The courts zero in on consent - if a senior executive is romantically involved with a junior employee, is the employee really fully consenting?  Or is he or she just worried about job security? 

Unless your workplace policy says otherwise, it is likely fairly benign for employees to engage in relationships with people at the same level, at least in the short-term while they are each at the same level.  The cases are clear, however, that relationships crossing supervisory roles are a problem.

In the 2009 Ontario case Cavaliere v Corvex Manufacturing, the plaintiff sued the company for wrongful dismissal.  He had worked his way up the company to a senior management position.  After a warning about sexual relationships with one employee, the plaintiff engaged in a relationship with another employee.  When that employee's husband found out, he went straight to the owner.  The owner - and the court - found that the pattern of behaviour was sufficient grounds for dismissal.

The plaintiff insisted that the relationships were consensual and relied on a 1995 case that found consensual relationships in the workplace were not grounds for dismissal.  He argued that if the relationships were consensual, his dismissal was wrongful and he was entitled to damages for pay in lieu of notice. 

The court in Cavaliere, however, held that in 2009, the achievable expectation for an harassment free workplace required a look at all of the facts, which included:

  • the company had already warned him in writing to cease the behaviour;
  • he was in a position of senior management; 
  • the last relationship was with a particularly vulnerable junior subordinate; and
  • the plaintiff just "didn't get it" that the behaviour in the circumstances was inappropriate.

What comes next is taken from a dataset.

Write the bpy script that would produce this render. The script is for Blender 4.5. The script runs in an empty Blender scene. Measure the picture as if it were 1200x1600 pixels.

These were all reasons to uphold the termination and deny him any termination pay.

Those in leadership roles will bear a greater onus to guard against romantic relationships with subordinates.  While many Canadians still agree that the state (or the courts or the company) has no place in its citizens' bedroom, for leaders and senior folks in your organization, that may not be quite so true.    

Terminations: Large Damage Award if Not Nice About It

One of the more stark contrasts between Canadian and American law is the law around terminations of employment. This may be rooted in the fundamental difference between the American "at will" concept versus the Canadian contract-based employment relationship. In other words, unless a contract says otherwise, in the US, an employee is hired "at will" and can be terminated with little to no notice.

Any Canadian employer - and certainly any American employer with a branch in Canada - will tell you that termination of employment requires a careful look at the employment contract to determine the parameters in which the termination can occur. If the contract doesn't survive a court's scrutiny, in many situations, an employer is often looking at paying an employee 3-5 weeks per year of service if the termination is found to be wrongful.

What is not necessarily in the contract, however, is the Canadian requirement to terminate only in good faith and without public humiliation. In other words, even when terminating an employee, Canadians have to be nice about it.

There are a number of cases that have awarded additional damages to a terminated employee if the employer conducted the discharge in a publicly humiliating or unnecessarily cruel manner. Terminations should be in person and the employee is entitled to know the grounds for dismissal.

A recent example is the case of Soost v Merrill Lynch Canada Inc in which an Alberta court awarded the terminated employee damages for wrongful dismissal. Not only was the employer found to have not had grounds for termination, but the court held that " the Defendant’s actions in purporting to dismiss Soost for cause were both unfair and insensitive."

For more details on the facts of the case, Christina Catenacci has done a great summary entitled, The importance of notice and manner of dismissal over on the First Reference Blog.

The bottom line is that Canadian employers always need to proceed slowly, with caution and with a hefty paper trail to back up the reasons for the termination. Now, in light of the damages award in Soost, there is even more financial incentive to be decent about it. It could get expensive otherwise.